9.55am: Dozens of shots ring out inside the nearby parliament building. In video footage released later, a loud bang is heard before police swarm down a corridor returning fire.

10.00am: Police warn of a second “active shooter” in parliament.

10.04am: Witnesses say the gunman who opened fire at the war memorial had headed towards the parliament.

10.12am: Parliament is put on lockdown.

10.25 am: Royal Canadian Mounted Police advise the public to stay away from buildings or offices where MPs work.

10.37am: Prime Minister Stephen Harper is evacuated from parliament. A general evacuation gets under way as a wide security perimeter is set up around parliament and surrounding streets.

10.40am: Police warn that a gunman remains at large and staff in Harper’s office are informed that “active shooters” are threatening parliament.

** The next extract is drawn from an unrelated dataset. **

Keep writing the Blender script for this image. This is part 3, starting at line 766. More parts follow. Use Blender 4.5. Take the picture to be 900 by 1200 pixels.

10.53am: Police ask people in the downtown area to stay away from windows and rooftops and to avoid the area completely.

11.20am: Police confirm the death of an attacker inside the parliament building.

11.45am: Officials confirm that the soldier shot by the war memorial has succumbed to his injuries.

Shortly after 12.15pm: US and Canadian air defences are put on heightened alert.

1.50pm: US President Barack Obama speaks to Harper, according to the White House.

2.15pm: Police say the operation is still ongoing as they attempt to identify the suspect.

2.30pm: Harper condemns a “despicable attack” and says he will address the nation later Wednesday.